_The task_
How do the records below read from their first line through the line containing "0.2, world=True), MAHOG)"? Write those lines out exactly.

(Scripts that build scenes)
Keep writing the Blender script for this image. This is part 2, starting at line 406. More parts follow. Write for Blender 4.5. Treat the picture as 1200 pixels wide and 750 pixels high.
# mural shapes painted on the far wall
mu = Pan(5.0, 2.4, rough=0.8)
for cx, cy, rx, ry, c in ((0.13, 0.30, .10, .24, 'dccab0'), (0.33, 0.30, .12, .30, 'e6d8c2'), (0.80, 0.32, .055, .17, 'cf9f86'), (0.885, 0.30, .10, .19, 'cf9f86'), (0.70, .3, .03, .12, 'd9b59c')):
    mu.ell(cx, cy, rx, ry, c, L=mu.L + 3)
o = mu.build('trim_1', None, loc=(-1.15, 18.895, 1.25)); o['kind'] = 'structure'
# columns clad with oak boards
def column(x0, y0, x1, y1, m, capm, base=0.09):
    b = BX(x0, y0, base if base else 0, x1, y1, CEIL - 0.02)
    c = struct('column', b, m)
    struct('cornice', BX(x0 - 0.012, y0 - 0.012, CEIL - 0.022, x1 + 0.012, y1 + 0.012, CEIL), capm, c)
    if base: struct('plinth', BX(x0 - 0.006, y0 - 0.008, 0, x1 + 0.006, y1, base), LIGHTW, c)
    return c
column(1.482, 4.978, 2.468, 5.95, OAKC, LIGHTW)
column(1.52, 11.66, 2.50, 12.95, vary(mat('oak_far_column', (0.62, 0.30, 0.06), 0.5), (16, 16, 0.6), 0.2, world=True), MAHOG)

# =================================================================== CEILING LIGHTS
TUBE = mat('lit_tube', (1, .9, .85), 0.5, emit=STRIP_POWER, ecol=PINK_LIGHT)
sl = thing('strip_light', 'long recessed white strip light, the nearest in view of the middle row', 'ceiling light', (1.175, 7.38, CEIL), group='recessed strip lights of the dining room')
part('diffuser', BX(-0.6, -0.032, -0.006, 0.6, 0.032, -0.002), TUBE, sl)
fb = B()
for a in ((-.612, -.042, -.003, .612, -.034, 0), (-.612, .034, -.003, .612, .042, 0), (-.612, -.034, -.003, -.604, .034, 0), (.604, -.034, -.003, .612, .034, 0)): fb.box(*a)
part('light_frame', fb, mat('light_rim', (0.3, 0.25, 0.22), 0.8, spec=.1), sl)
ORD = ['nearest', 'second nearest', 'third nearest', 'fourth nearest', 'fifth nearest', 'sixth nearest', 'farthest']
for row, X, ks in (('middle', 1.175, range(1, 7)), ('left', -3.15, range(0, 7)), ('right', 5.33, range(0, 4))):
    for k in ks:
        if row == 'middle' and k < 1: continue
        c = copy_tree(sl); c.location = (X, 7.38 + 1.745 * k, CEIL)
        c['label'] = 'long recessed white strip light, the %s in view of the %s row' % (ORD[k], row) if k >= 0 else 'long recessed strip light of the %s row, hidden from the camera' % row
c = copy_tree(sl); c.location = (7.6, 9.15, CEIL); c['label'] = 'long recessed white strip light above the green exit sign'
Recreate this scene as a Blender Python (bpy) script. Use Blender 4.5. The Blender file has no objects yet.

_Expected answer_
Keep writing the Blender script for this image. This is part 2, starting at line 406. More parts follow. Write for Blender 4.5. Treat the picture as 1200 pixels wide and 750 pixels high.
# mural shapes painted on the far wall
mu = Pan(5.0, 2.4, rough=0.8)
for cx, cy, rx, ry, c in ((0.13, 0.30, .10, .24, 'dccab0'), (0.33, 0.30, .12, .30, 'e6d8c2'), (0.80, 0.32, .055, .17, 'cf9f86'), (0.885, 0.30, .10, .19, 'cf9f86'), (0.70, .3, .03, .12, 'd9b59c')):
    mu.ell(cx, cy, rx, ry, c, L=mu.L + 3)
o = mu.build('trim_1', None, loc=(-1.15, 18.895, 1.25)); o['kind'] = 'structure'
# columns clad with oak boards
def column(x0, y0, x1, y1, m, capm, base=0.09):
    b = BX(x0, y0, base if base else 0, x1, y1, CEIL - 0.02)
    c = struct('column', b, m)
    struct('cornice', BX(x0 - 0.012, y0 - 0.012, CEIL - 0.022, x1 + 0.012, y1 + 0.012, CEIL), capm, c)
    if base: struct('plinth', BX(x0 - 0.006, y0 - 0.008, 0, x1 + 0.006, y1, base), LIGHTW, c)
    return c
column(1.482, 4.978, 2.468, 5.95, OAKC, LIGHTW)
column(1.52, 11.66, 2.50, 12.95, vary(mat('oak_far_column', (0.62, 0.30, 0.06), 0.5), (16, 16, 0.6), 0.2, world=True), MAHOG)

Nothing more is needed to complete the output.